Distant Voices, Still Lives (1988)

These ‘still’ photographs are used as a trigger to the reliving of individual memory. A family group before the wedding of the elder daughter Eileen (Angela Walsh) recalls for her the death of her father – his absence from the photograph. For her sister Maisie (Lorraine Ashbourne) it sparks a different recollection, of her father beating her with a broom after she had asked for money for a dance. But the family portraits do not provide the characters with psychological shading; they remain as they are, outside of time. The film has no narrative development in the conventional sense. It is built out of incidents, moods, fragments of a family life. Mother (Freda Dowie, whose face even in repose conjures a lifetime of forbearance) dozes by the open fire, stirring the embers of her children’s growing up. There is a snapshot of the girls and a friend camping on the sand dunes; a few seconds out of the time when Eileen and her friend worked as summer season waitresses in a North Wales hotel; an extraordinary overhead shot, held longer than its ‘real’ time, of the son and his brother-in-law falling through a glass roof. Snatches of dialogue, the remembered clichés of a family’s private language (“I love the light nights, but they’re starting to draw in now, aren’t they”), enhance this sense of fragments out of time.

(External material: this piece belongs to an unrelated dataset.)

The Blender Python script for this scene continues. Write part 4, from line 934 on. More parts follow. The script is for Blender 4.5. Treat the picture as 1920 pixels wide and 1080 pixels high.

Distant Voices, Still Lives is actually two films joined together, the second half shot two years after the first. The seams don’t show, not least because the two lighting cameramen, William Diver and Patrick Duval, achieve an extraordinarily resonant matching of image to mood. The film’s key device, however, is Davies’ use of the music of the time. There are long moments of communion as the family and their friends sing in the pub, and other moments when the popular songs of the period add a primary colour to the darker tonal range of the images. The songs are also used transitionally, overlapping one fragmented memory and the next. There are too many songs perhaps, particularly in the several long scenes in the pub, though on the whole they are used aptly and precisely. But it is the precision of the images which haunts. Locked in their stillness is a potency of emotion which recalls Bresson, a director (and of course one whose films are steeped in Catholicism) whom it would be no surprise to learn that Terence Davies admires. The question now is whether this remarkable film-maker can finally close the family album.